Lorsque Sa Sainteté commença les procédures pour donner l'initiation, il mentionna qu'il avait renoncé à la coutume pour repousser les êtres potentiellement gênants avec un gâteau rituel. Il expliqua qu'il semble y avoir une contradiction quand, au début de la journée, on développe la compassion pour tous les êtres et que, par la suite, on expulse certains d'entre eux. Les vrais ennemis, souligna-t-il, sont les souillures adventices qui obscurcissent temporairement la clarté et la connaissance innées de l'esprit.
À un moment, Sa Sainteté leva les yeux et remarqua un Sikh qui regardait avec intérêt depuis la porte arrière du temple. Il lui demanda d'où il venait et l'invita à s’approcher et venir lui serrer la main, ce qu'il fit.
Au cours de l'initiation, Sa Sainteté guida le public pour développer le yoga qui embrasse tout, où l’on cultive l'esprit d'éveil de la bodhicitta en la visualisant au cœur sous l’aspect d’un disque de lune brillant.

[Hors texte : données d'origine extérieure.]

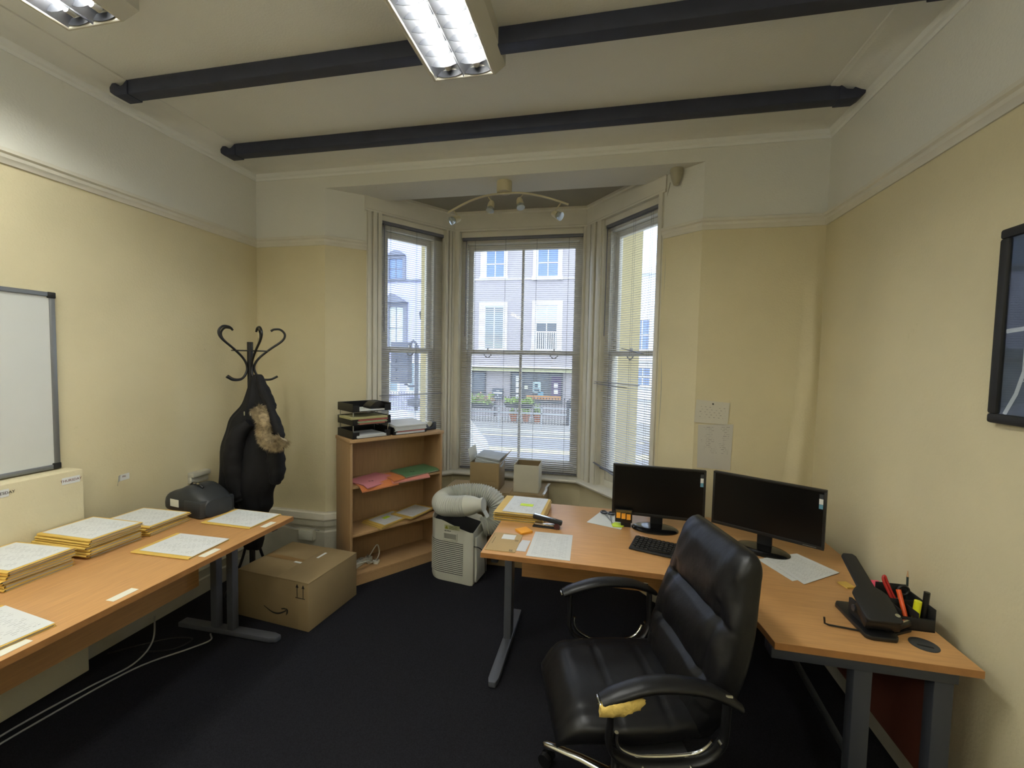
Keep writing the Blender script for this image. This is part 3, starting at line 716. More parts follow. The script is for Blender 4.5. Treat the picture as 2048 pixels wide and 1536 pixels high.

Ensuite vient le développement de la sagesse qui comprend la vacuité, que l’on visualise transformée en un vajra debout sur cette lune. Il déclara qu'il faisait cela tous les jours et encouragea ceux qui l'écoutent à faire de même.
Souriant, regardant les gens alignés sur le chemin, parlant aux uns et saluant les autres, Sa Sainteté sortit du temple et descendit les escaliers jusqu'à la cour, où d'autres personnes rivalisaient pour attirer son attention. Il s’adressa encore à une ou deux personnes avant de monter dans une voiture pour rentrer chez lui.
L’accumulation de 100 millions de mantras mani commencera demain.